How the RL training fits the split

Once bookkeeping lives in the environment, the reward can target the thing you care about: did the agent assemble the right evidence? The reported metric is curated recall (how much of the gold supporting evidence ends up in the agent’s curated set) rather than only final-answer accuracy. That is a deliberate choice. For a retrieval subagent whose output feeds a downstream reader or planner, recall of the right evidence is the honest objective; answer accuracy conflates retrieval quality with the reader’s reasoning.

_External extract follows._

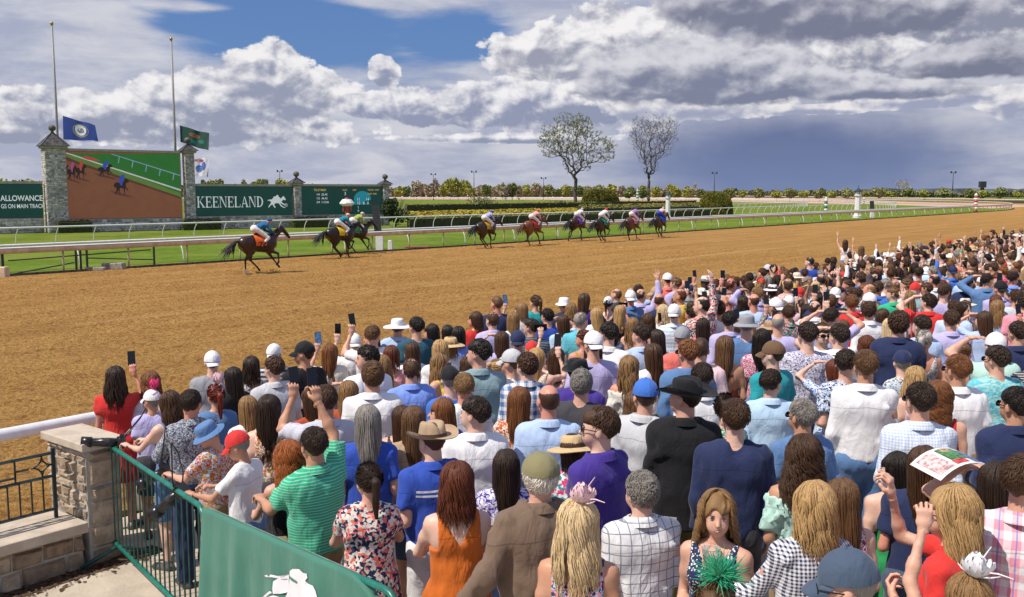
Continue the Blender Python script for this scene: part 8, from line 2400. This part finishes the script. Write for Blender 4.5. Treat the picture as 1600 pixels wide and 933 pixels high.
# --- the rest of the crowd, filled in between
cand = []
for n in np.arange(9.3, -8.0, -.46):
    row = int(round((9.3 - n) / .46))
    for s in np.arange(2, 96, .48):
        cand.append((s + (row % 2) * .30 + RN.uniform(-.12, .12), n + RN.uniform(-.12, .12)))
TOPC = ['white'] * 20 + ['ltblue'] * 8 + ['sky'] * 4 + ['offwhite'] * 4 + ['ltgray'] * 4 + ['lav'] * 7 + ['pink'] * 4 + ['ltpink'] * 5 + ['navy'] * 8 + ['black'] * 6 + ['charcoal'] * 3 + ['coral'] * 2 + ['red'] * 4 + ['royal', 'peri', 'blue', 'blue', 'denim', 'teal', 'aqua', 'green', 'sage', 'rust', 'orange', 'purple', 'maroon', 'gold', 'tan', 'mint', 'hotpink', 'yellow', 'steel', 'olive']
FC = []
auto = []
for (s, n) in cand:
    p = sn(s, n)
    if not inside(p.x, p.y): continue
    sex = RN.choice('mf'); h = RN.gauss(1.78, .06) if sex == 'm' else RN.gauss(1.65, .06)
    z = apron_z(p); hx, hy = proj(p.x, p.y, z + h)
    if hx < 600 and hy > 520 or hx > 1640 or hy > 590 or hx < 560: continue
    D = p.y
    if any(math.hypot(p.x - q[0], p.y - q[1]) < (.43 if D < 13 else .33) for q in manual): continue
    if any(math.hypot(p.x - q[0], p.y - q[1]) < (.40 if D < 13 else .34) for q in auto): continue
    # must not hide a head that the photograph shows
    r = .17 * 1500 / D; bad = False
    for q, k in zip(manual, SPEC):
        rq = .14 * 1500 / q[1]
        if q[1] > D - .1 and abs(hx - k['px']) < (r + rq) * (.62 if D < 12 else .44) and k['py'] - r * .7 < hy < k['py'] + rq * 1.9: bad = True; break
        if q[1] > D and abs(hx - k['px']) < r * (.9 if D < 12 else .6) and hy < k['py'] + rq * 1.2 and hy > k['py'] - r * 2.2: bad = True; break
    if bad: continue
    auto.append((p.x, p.y, sex, h, hx, hy))
auto.sort(key=lambda a_: a_[1])
print('crowd: manual', N_MAN, 'auto', len(auto))
RN2 = random.Random(77)
NEAR = 300 - N_MAN; FARL = []
for ai, (x, y, sex, h, hx, hy) in enumerate(auto):
    hcs = ['dark'] * 4 + ['brown'] * 7 + ['black'] * 2 + ['ltbrown'] * 3 + ['gray', 'reddish', 'auburn'] + (['dkblond'] * 4 + ['blond'] * 3 + ['plat'] if sex == 'f' else ['dkblond'])
    hair = RN2.choice(MENH + (['bald'] if RN2.random() < .4 else [])) if sex == 'm' else RN2.choice(['long', 'long', 'verylong', 'wavy', 'wavy', 'midwavy', 'curly', 'bob', 'pony', 'bun'])
    top = RN2.choice(['tee', 'polo', 'polo', 'shirt', 'shirt', 'blazer', 'tee']) if sex == 'm' else RN2.choice(['tee', 'tee', 'tank', 'tank', 'dress', 'strap', 'strap', 'sdress', 'shirt', 'bare'])
    far = y > 20
    pose = RN2.choices(['bent', 'down', 'chest', 'phoneR', 'phoneL', 'shadeL', 'cheerR', 'highL'], [50, 10, 10, 8, 8, 6, 2.5 if not far else 6, 3 if not far else 5])[0]
    pat = RN2.choices(['plain', 'floral', 'stripe', 'gingham', 'speck', 'bigplaid', 'bands'], [66, 12, 6, 4, 6, 3, 3])[0]
    hat = RN2.choices([None, 'cap', 'capback', 'straw', 'cowboy', 'bucket'], [84, 6, 4, 3, 2, 1])[0]
    hatc = RN2.choice(['white', 'white', 'navy', 'black', 'ltgray', 'red', 'tan']) if hat in ('cap', 'capback') else RN2.choice(['cream', 'tan', 'white', 'straw'])
    col = RN2.choice(TOPC)
    if top == 'blazer': col = RN2.choice(['navy', 'navy', 'charcoal', 'ltblue', 'tan', 'black'])
    hold = None
    if pose in ('phoneR', 'phoneL') : hold = ('phone', 1 if pose == 'phoneR' else -1)
    if ai >= NEAR:
        if RN2.random() < .3: col = RN2.choice(['white', 'white', 'ltblue', 'ltpink', 'offwhite', 'coral'])
        FARL.append(dict(x=x, y=y, sex=sex, h=h, hair=hair, hc=RN2.choice(hcs), top=top, col=col, pose=pose if pose != 'down' else 'bent', hat=hat, hatc=hatc, rot=RN2.gauss(14, 16))); continue
    make_person(hx, hy, sex=sex, hair=hair, hc=RN2.choice(hcs), top=top, col=col, pat=pat, c2=RN2.choice(['white', 'white', 'navy', 'pink', 'gold', 'sky']), c3=RN2.choice(['coral', 'navy', 'green', 'white', 'lav']),
                pose=pose, rot=RN2.gauss(18, 24) if RN2.random() > .06 else RN2.uniform(110, 230), hy=RN2.choice((-40, -20, 0, 15, 30, 55)), hgt=h, hat=hat, hatc=hatc, skin=RN2.choice('lllpptrb' if RN2.random() < .3 else 'lllpptr'), big=RN2.choice((0, 0, 0, .4)) , pos=(x, y),
                shades=RN2.random() < .2, hsc=.95, hold=hold, botc=RN2.choice(('navy', 'khaki', 'denim', 'charcoal')))
# --- beyond three hundred: the farthest spectators, joined
def arrs(me):
    n = len(me.vertices); v = np.empty(n * 3, np.float32); me.vertices.foreach_get('co', v)
    np_ = len(me.polygons); st = np.empty(np_, np.int32); me.polygons.foreach_get('loop_start', st); tt = np.empty(np_, np.int32); me.polygons.foreach_get('loop_total', tt)
    li = np.empty(len(me.loops), np.int32); me.loops.foreach_get('vertex_index', li)
    q4 = st[tt == 4]; return v.reshape(-1, 3), li[q4[:, None] + np.arange(4)]
_ar = {}
def arrs_c(me):
    if me.name not in _ar: _ar[me.name] = arrs(me)
    return _ar[me.name]
VV = []; FF = []; CC = []; nn = 0
for r in FARL:
    if r['hair'] in ('messy', 'wavyshort'): r['hair'] = 'short'
    if r['hair'] in ('verylong', 'midwavy'): r['hair'] = 'long'
    z = apron_z((r['x'], r['y'])); sc_ = r['h'] / 1.75; a_ = D2R(r['rot'] + math.degrees(math.atan2(-r['x'], r['y'])))
    Rz = np.array([[math.cos(a_), -math.sin(a_), 0], [math.sin(a_), math.cos(a_), 0], [0, 0, 1]]) * sc_
    hy_ = (0, 20)[int(r['x'] * 10) % 2]; HR = head_R(hy_, 0)
    items = [(body_mesh(r['sex'], r['pose'], hy_, 0, 0.0, -1), SK['l' if int(r['y'] * 7) % 3 else 't'], None), (top_mesh(r['top'], r['sex'], r['pose'], 0.0, -1), C_[r['col']][0], None)]
    if r['top'] not in ('dress', 'sdress', 'strap', 'bare'): items.append((legs_mesh('trousers' if r['sex'] == 'm' else 'skirt', r['sex'], 0.0, -1), C_['navy'][0], None))
    if not (r['hair'] == 'bald' and r['hat']): items.append((hair_mesh(r['hair'] if not (r['hat'] and r['hair'] in ('short', 'curlyshort', 'thin', 'bun')) else 'crop', 0, -1), H_[r['hc']], HR))
    if r['hat']: items.append((hat_mesh(r['hat']), C_[r['hatc']][0], HR))
    for ii, (me_, c_, hr) in enumerate(items):
        v, f = arrs_c(me_)
        if ii == 0:                           # the body under the clothes is left out
            cz = v[f].mean(1); f = f[(cz[:, 2] > 1.36) | (np.abs(cz[:, 0]) > .15)]
        if me_.name.startswith('trousers'): cz = v[f].mean(1); f = f[cz[:, 2] > .45]
        if hr is not None: v = v @ hr.T + NECK
        v = v @ Rz.T + np.array([r['x'], r['y'], z])
        VV.append(v); FF.append(f + nn); nn += len(v); CC.append(np.tile(np.array([*c_, 1.0], np.float32), (len(v), 1)))
if VV:
    cm_, N, b = new_mat('crowd_far'); va = N.n('ShaderNodeVertexColor'); va.layer_name = 'hue'
    N.put(b.inputs['Base Color'], va.outputs[0]); b.inputs['Roughness'].default_value = .7; b.inputs['Specular IOR Level'].default_value = .25
    me = mesh_np('crowd', np.concatenate(VV), np.concatenate(FF), True, [cm_])
    ca = me.color_attributes.new('hue', 'FLOAT_COLOR', 'POINT'); ca.data.foreach_set('color', np.concatenate(CC).ravel())
    obj('crowd', me, kind='stuff', label='farthest spectators packed along the rail towards the far turn', cat='crowd')
# --- labels that single each one out
import collections
def anchor_words(r):
    l = r['lab'].replace('person in a ', '').replace('person in an ', '').replace('person in ', '').replace('person with ', '').replace('person ', '')
    return l
cnt = collections.Counter(r['lab'] for r in PEOPLE)
keys = [r for r in PEOPLE if r['key']]
uniq = [r for r in PEOPLE if cnt[r['lab']] == 1]
used = set()
SHORT = []
for r in uniq:
    r['final'] = r['lab']; used.add(r['lab'])
def trim(t, n): return ' '.join(t.split()[:n])
def zone(r):
    a_ = 'far left' if r['px'] < 420 else 'left' if r['px'] < 680 else 'left middle' if r['px'] < 860 else 'middle' if r['px'] < 1060 else 'right middle' if r['px'] < 1260 else 'right' if r['px'] < 1450 else 'far right'
    return a_
def rel(r, a):
    dx_ = a['px'] - r['px']; dy_ = a['py'] - r['py']
    if abs(dx_) > abs(dy_) * .9: return 'left of' if dx_ > 0 else 'right of'
    return 'just behind' if a['dist'] < r['dist'] else 'in front of'
def short_anchor(a):
    t = anchor_words(a)
    for cut in (' holding', ' at the', ' near', ' reaching', ' leaning', ' turned', ' bent', ' working', ' aiming', ' over the', ' smiling', ' high', ' in the', ' in front', ' facing', ' with one', ' with both', ' raising', ' shading', ' cheering', ' pointing', ' standing', ' behind'):
        t = t.split(cut)[0] if cut in t and len(t.split(cut)[0].split()) >= 2 else t
    return t
sa = collections.Counter(short_anchor(r) for r in uniq)
anchors = [r for r in uniq if sa[short_anchor(r)] == 1 and len(short_anchor(r).split()) <= 7]
def simple_base(r):
    return r['lab']
for r in sorted(PEOPLE, key=lambda q: q['dist']):
    if 'final' in r: continue
    cs = sorted((a for a in anchors if a is not r), key=lambda a: math.hypot(a['px'] - r['px'], (a['py'] - r['py']) * 1.5))
    done = False
    for a in cs[:14]:
        lab = r['lab'] + ' ' + rel(r, a) + ' ' + short_anchor(a)
        if len(lab.split()) <= 16 and lab not in used: r['final'] = lab; used.add(lab); done = True; break
    if not done:
        r['final'] = trim(r['lab'], 9) + ' in the %s of the crowd' % zone(r)
for r in PEOPLE:
    r['o']['label'] = trim(r['final'], 16); r['o']['category'] = 'person'; r['o']['group'] = 'spectators packed along the track rail'
hc_ = collections.Counter()
for ob, cat, r, txt in HELD:
    lab = trim(txt + r['o']['label'], 16)
    if lab in hc_: lab = trim(txt.replace(' by the ', ' ') + 'at the ' + zone(r) + ' by the ' + r['lab'], 16)
    hc_[lab] += 1; ob['label'] = lab; ob['category'] = cat; ob['group'] = 'phones held up by spectators' if cat == 'phone' else 'plastic drink cups'

# --- paper things
def sheet(name, c, rz, tilt, w_, h_, cols, label, bend=.05):
    o = obj(name, None, None, c); o.rotation_euler = (D2R(tilt[0]), D2R(tilt[1]), rz); o['label'] = label; o['category'] = 'programme'
    mb = MB(); P_ = []
    for i in range(9):
        u = i / 8 - .5; P_.append([(u * w_, v * h_, bend * (1 - 4 * u * u)) for v in np.linspace(-.5, .5, 7)])
    mb.grid(P_); mb.build('pages', M['white_paint'], o, True)
    rp = random.Random(5)
    for k, (u, v, a_, b_, cn) in enumerate(cols):
        mb = MB(); P_ = []
        for i in range(5):
            uu = u + a_ * (i / 4 - .5); P_.append([(uu * w_, (v + b_ * t) * h_, bend * (1 - 4 * uu * uu) + .0025) for t in (-.5, 0, .5)])
        mb.grid(P_); mb.build('printed_picture', cn, o, True)
pr = {n: simple('print_' + n, c, .5, var=.3, scale=40) for n, c in (('green', (.08, .22, .07)), ('red', (.55, .06, .06)), ('blue', (.10, .20, .45)), ('pinkish', (.75, .45, .45)), ('tan', (.5, .35, .22)))}
w3 = [r for r in PEOPLE if 'programme' in r['lab']][0]
sheet('race_programme', Vector((w3['x'] - .20, w3['y'] + .12, w3['o'].location.z + 1.64)), .30, (6, -10), .31, .23, [(-.28, .0, .30, .8, pr['pinkish']), (.12, .10, .35, .6, pr['green']), (.05, -.3, .25, .2, pr['red']), (.36, -.05, .16, .7, pr['blue']), (.12, .32, .2, .2, pr['tan'])], 'open race programme with colour pictures held over the forehead like a visor')
w4 = [r for r in PEOPLE if 'black suit jacket' in r['lab']][0]
q_ = w4['o'].matrix_basis @ Vector((-.13, -.225, .84)); sheet('race_programme', q_, w4['o'].rotation_euler.z, (90, 5), .12, .17, [(.2, .1, .3, .5, pr['red']), (-.2, 0, .35, .8, pr['tan'])], 'folded race card tucked at the back of the black suit jacket', .004)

Training a 20B model with RL on this signal, inside a stateful harness, is what produces the transfer behavior. The authors frame the generalization claim carefully. RL over explicit search state can yield retrieval policies that hold up outside the training domains, which is the opposite of the usual worry that RL agents overfit their training environment.

Why this lands now

Search and “deep research” agents are the loudest agent category of 2026, and most published systems chase end-to-end answer accuracy with ever-larger policies. Harness-1 is a useful counterweight: a 20B model that is competitive with frontier-scale searchers because it spends its parameters on judgment instead of memory. If the result holds, the practical lesson for anyone building retrieval agents is to audit how much of your policy’s burden is recoverable state, then move it out.

Key results

• 0.730 average curated recall across eight retrieval benchmarks (web, finance, patents, multi-hop QA).
• +11.4 points over the next strongest open search subagent, the central comparison.
• Competitive with much larger frontier-model searchers at only 20B parameters, the size-efficiency claim.
• Largest gains on held-out transfer benchmarks, the evidence that the harness teaches a generalizable search skill rather than a benchmark-specific trick.
• Metric of record is curated recall (did the right evidence land in the curated set), not just final-answer accuracy, which is the right call for a retrieval subagent.

Limits and open questions

The honest caveats are about scope and reporting. First, curated recall is a retrieval-side metric: it measures whether good evidence was gathered, not whether a downstream model then answers correctly. A high-recall subagent can still feed a weak reader, so end-to-end gains are not guaranteed by these numbers alone. Second, “competitive with much larger searchers” is a soft claim. The abstract does not pin which frontier models or by what margin, so treat parity as directional until the per-benchmark tables are read in full. Third, the harness itself is hand-engineered: candidate pools, importance tags, dedup, and budget rendering are design decisions, and the paper’s gains may partly reflect a well-tuned scaffold rather than the RL alone. An ablation isolating harness-vs-policy contribution is what a skeptical reader should look for. Finally, building and maintaining a stateful harness is real engineering overhead that a plain transcript policy avoids.

Who should skip it: if you only need a one-shot RAG retriever for a single domain, the harness machinery is overkill. The payoff shows up in multi-hop, multi-constraint, transfer-heavy search.

FAQ

What makes Harness-1 different from a normal RL search agent?

Normal search agents fold both semantic decisions and routine bookkeeping into one policy. Harness-1 externalizes the bookkeeping (candidate pool, dedup, verification records, budget-aware context) into the environment-side harness, so RL only optimizes the semantic decisions: what to search, keep, verify, and when to stop.

How good is Harness-1’s 0.730 curated recall in context?

It is the average across eight retrieval benchmarks and beats the next strongest open search subagent by +11.4 points, while staying competitive with much larger frontier-model searchers despite being only 20B parameters. The strongest gains appear on held-out transfer benchmarks.

Should I use Harness-1 if I already have a RAG pipeline?

Only if your task is hard search: multi-hop, multi-constraint, or cross-domain. For single-domain one-shot retrieval the stateful harness is more engineering than you need; its advantage is in transfer and in assembling curated evidence across many steps.